A popular retreat centre in the midlands is to be expanded and
developed by the Presentation Sisters who own it into a fully-fledged
conference centre.
The Sisters have announced that Laois County Council has granted
planning permission for the redevelopment of the Mount St Anne's Retreat
Centre near Portarlington, Co. Laois.
The nuns want to build a new
chapel, three-storey building with fourteen bedrooms and the conversion
of their existing chapel into a conference hall.
The existing dining room and first floor bedrooms are to be demolished to make way for the new centre.
Director Sr Roisín Gannon said the redeveloped project was needed, as
those involved in operating the centre were constrained in what they
could do by with the existing facilities.
"It's not only for us, but for the local community, too,” she
remarked, adding that while there was a one-month window in which
objections to the planning approval could be lodged, she hoped the
tendering process could commence soon.
The congregation hoped that the
first sod on the new development could be turned as soon as next summer.
The centre runs a wide range of public and private retreats
throughout the year as well as regular yoga, arts and crafts and pottery
workshops.
The Presentation Sisters said that they had worked with conservation
architects to meet initial reservations on the part of Laois County
Council and the Department of the Environment Heritage and Local
Government, who were concerned the redevelopment would adversely affect
the character of Mount St Anne’s, which is a protected structure.
The house at Mount St Anne’s was formerly known as Mount Henry and
was built in 1820 for Edward Randal Skeffington-Smyth, a substantial
local landowner.
Subsequent residents included Dr Oliver St.

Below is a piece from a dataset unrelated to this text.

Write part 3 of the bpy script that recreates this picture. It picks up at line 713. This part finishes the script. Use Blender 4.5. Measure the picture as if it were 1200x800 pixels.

John
Gogarty and the Bishop of Kildare and Leighlin, who sold it to the
Presentation nuns in 1933 to be used as a novitiate.
They re-named it Mount St Anne's because they moved in on the saint’s
feast day in of St Anne.
The novitiate operated in 1973 with the
establishment of a central novitiate in Limerick and Mount St. Anne's
became a liturgy studies centre and later, a retreat centre.